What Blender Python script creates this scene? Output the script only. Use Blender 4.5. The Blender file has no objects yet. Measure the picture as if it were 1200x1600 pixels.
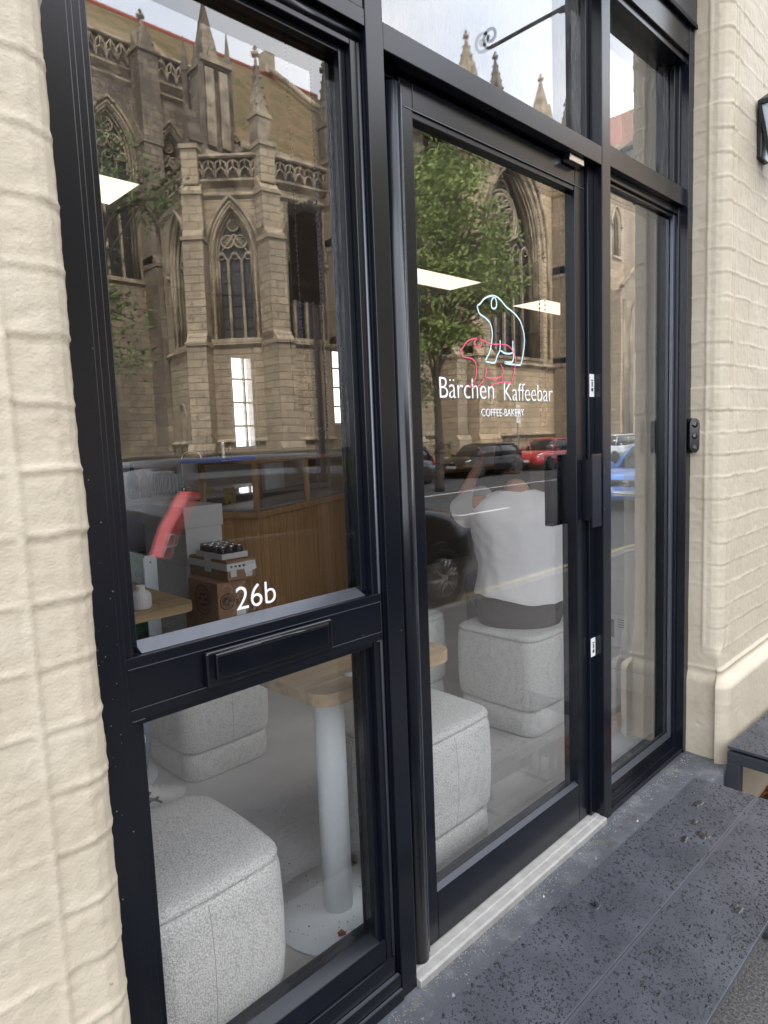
import bpy, bmesh, math, random
from mathutils import Vector, Matrix, noise, Euler
R = math.radians
random.seed(7)
S = bpy.context.scene
COL = S.collection

# ------------------------------------------------------------------ camera
cam_d = bpy.data.cameras.new('camera'); cam = bpy.data.objects.new('camera', cam_d); COL.objects.link(cam)
S.camera = cam
yaw, pitch, roll = R(45.65647696), R(-6.17908822), R(-2.21611108)
fwd = Vector((math.cos(yaw)*math.cos(pitch), math.sin(yaw)*math.cos(pitch), math.sin(pitch)))
rt = fwd.cross(Vector((0,0,1))).normalized(); up = rt.cross(fwd)
r2 = math.cos(roll)*rt + math.sin(roll)*up; u2 = -math.sin(roll)*rt + math.cos(roll)*up
M = Matrix((r2, u2, -fwd)).transposed().to_4x4(); M.translation = Vector((-1.0776, -1.05, 1.3143))
cam.matrix_world = M
cam_d.sensor_fit = 'VERTICAL'; cam_d.sensor_height = 36; cam_d.lens = 1045/1600*36
cam_d.clip_start = 0.02; cam_d.clip_end = 600
S.render.resolution_x = 768; S.render.resolution_y = 1024

# ------------------------------------------------------------------ sky, sun, exposure
W = bpy.data.worlds.new('World'); S.world = W; W.use_nodes = True
nt = W.node_tree; nt.nodes.clear()
SUN_EL, SUN_AZ = R(52), R(200)     # the sun stands behind the shop, veiled by thin cloud
def N(nt, t, **k):
    n = nt.nodes.new(t)
    for a, b in k.items(): setattr(n, a, b)
    return n
sky = N(nt, 'ShaderNodeTexSky', sky_type='NISHITA', sun_disc=False, sun_elevation=SUN_EL, sun_rotation=SUN_AZ)
sky.air_density = 1.2; sky.dust_density = 3.0; sky.ozone_density = 1.0
tc = N(nt, 'ShaderNodeTexCoord'); mp = N(nt, 'ShaderNodeMapping'); mp.inputs['Scale'].default_value = (1.6, 1.6, 4.0)
no = N(nt, 'ShaderNodeTexNoise'); no.inputs['Scale'].default_value = 1.3; no.inputs['Detail'].default_value = 5; no.inputs['Roughness'].default_value = .55
cr = N(nt, 'ShaderNodeValToRGB'); cr.color_ramp.elements[0].position = .34; cr.color_ramp.elements[1].position = .62
cr.color_ramp.elements[0].color = (.7,.7,.7,1)
cn = N(nt, 'ShaderNodeTexNoise'); cn.inputs['Scale'].default_value = 2.2; cn.inputs['Detail'].default_value = 6
cc = N(nt, 'ShaderNodeValToRGB')
cc.color_ramp.elements[0].color = (12.2, 13.4, 15.6, 1); cc.color_ramp.elements[1].color = (17.6, 17.6, 17.8, 1)
cc.color_ramp.elements[0].position = .3; cc.color_ramp.elements[1].position = .7
mx = N(nt, 'ShaderNodeMix', data_type='RGBA')
bg = N(nt, 'ShaderNodeBackground'); bg.inputs['Strength'].default_value = 0.15
wo = N(nt, 'ShaderNodeOutputWorld')
L = nt.links.new
L(tc.outputs['Generated'], mp.inputs['Vector']); L(mp.outputs[0], no.inputs['Vector']); L(mp.outputs[0], cn.inputs['Vector'])
L(no.outputs['Fac'], cr.inputs[0]); L(cn.outputs['Fac'], cc.inputs[0])
L(cr.outputs[0], mx.inputs[0]); L(sky.outputs[0], mx.inputs[6]); L(cc.outputs[0], mx.inputs[7])
L(mx.outputs[2], bg.inputs['Color']); L(bg.outputs[0], wo.inputs['Surface'])
sd = bpy.data.lights.new('sun', 'SUN'); sd.energy = 4.3; sd.angle = R(8); sd.color = (1, .95, .87)
sun = bpy.data.objects.new('sun', sd); COL.objects.link(sun)
# direction towards the sun: behind the shop, so the shopfront is in open shade and the church is lit
az = R(118)   # math angle of the horizontal direction to the sun
sdir = Vector((math.cos(SUN_EL)*math.cos(az), math.cos(SUN_EL)*math.sin(az), math.sin(SUN_EL)))
sun.rotation_euler = sdir.to_track_quat('Z', 'Y').to_euler()
sky.sun_rotation = math.atan2(sdir.x, sdir.y)
S.view_settings.view_transform = 'Standard'; S.view_settings.look = 'None'
S.view_settings.exposure = 0.75; S.view_settings.gamma = 1
S.render.engine = 'CYCLES'
S.cycles.max_bounces = 10; S.cycles.transparent_max_bounces = 24; S.cycles.glossy_bounces = 5
S.cycles.diffuse_bounces = 4; S.cycles.transmission_bounces = 6
S.cycles.caustics_reflective = False; S.cycles.caustics_refractive = False

# ------------------------------------------------------------------ materials
MATS = {}
def mat(name, col=(.5,.5,.5), rough=.5, metal=0., spec=.5, noise_amt=0., noise_scale=8., bump=0., bump_scale=60., col2=None, emis=None, estr=0., coat=0., trans=0., ior=1.45, detail=4., pat=None, bdist=.002, sheen=0.):
    m = bpy.data.materials.new(name); m.use_nodes = True; nt = m.node_tree; L = nt.links.new
    b = nt.nodes['Principled BSDF']
    b.inputs['Base Color'].default_value = (*col, 1); b.inputs['Roughness'].default_value = rough
    b.inputs['Metallic'].default_value = metal; b.inputs['Specular IOR Level'].default_value = spec
    b.inputs['Coat Weight'].default_value = coat; b.inputs['Transmission Weight'].default_value = trans; b.inputs['IOR'].default_value = ior
    b.inputs['Sheen Weight'].default_value = sheen
    if emis: b.inputs['Emission Color'].default_value = (*emis, 1); b.inputs['Emission Strength'].default_value = estr
    tc = N(nt, 'ShaderNodeTexCoord')
    if col2 or noise_amt:
        n = N(nt, 'ShaderNodeTexNoise'); n.inputs['Scale'].default_value = noise_scale; n.inputs['Detail'].default_value = detail
        L(tc.outputs['Object'], n.inputs['Vector'])
        r = N(nt, 'ShaderNodeValToRGB'); c2 = col2 or tuple(c*(1-noise_amt) for c in col)
        r.color_ramp.elements[0].color = (*c2, 1); r.color_ramp.elements[1].color = (*col, 1)
        r.color_ramp.elements[0].position = .35; r.color_ramp.elements[1].position = .65
        L(n.outputs['Fac'], r.inputs[0]); L(r.outputs[0], b.inputs['Base Color'])
    if bump:
        if pat == 'voronoi':
            n2 = N(nt, 'ShaderNodeTexVoronoi'); n2.inputs['Scale'].default_value = bump_scale; out = n2.outputs['Distance']
        else:
            n2 = N(nt, 'ShaderNodeTexNoise'); n2.inputs['Scale'].default_value = bump_scale; n2.inputs['Detail'].default_value = 5; out = n2.outputs['Fac']
        L(tc.outputs['Object'], n2.inputs['Vector'])
        bp = N(nt, 'ShaderNodeBump'); bp.inputs['Strength'].default_value = bump; bp.inputs['Distance'].default_value = bdist
        L(out, bp.inputs['Height']); L(bp.outputs[0], b.inputs['Normal'])
    MATS[name] = m
    return m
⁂
→ **Objective**:
Only the lines from the start of the material through the line containing "S.render.resolution_x = 768;" should be transcribed. Pictures stay out.

→ **Final result**:
What Blender Python script creates this scene? Output the script only. Use Blender 4.5. The Blender file has no objects yet. Measure the picture as if it were 1200x1600 pixels.
import bpy, bmesh, math, random
from mathutils import Vector, Matrix, noise, Euler
R = math.radians
random.seed(7)
S = bpy.context.scene
COL = S.collection

# ------------------------------------------------------------------ camera
cam_d = bpy.data.cameras.new('camera'); cam = bpy.data.objects.new('camera', cam_d); COL.objects.link(cam)
S.camera = cam
yaw, pitch, roll = R(45.65647696), R(-6.17908822), R(-2.21611108)
fwd = Vector((math.cos(yaw)*math.cos(pitch), math.sin(yaw)*math.cos(pitch), math.sin(pitch)))
rt = fwd.cross(Vector((0,0,1))).normalized(); up = rt.cross(fwd)
r2 = math.cos(roll)*rt + math.sin(roll)*up; u2 = -math.sin(roll)*rt + math.cos(roll)*up
M = Matrix((r2, u2, -fwd)).transposed().to_4x4(); M.translation = Vector((-1.0776, -1.05, 1.3143))
cam.matrix_world = M
cam_d.sensor_fit = 'VERTICAL'; cam_d.sensor_height = 36; cam_d.lens = 1045/1600*36
cam_d.clip_start = 0.02; cam_d.clip_end = 600
S.render.resolution_x = 768; S.render.resolution_y = 1024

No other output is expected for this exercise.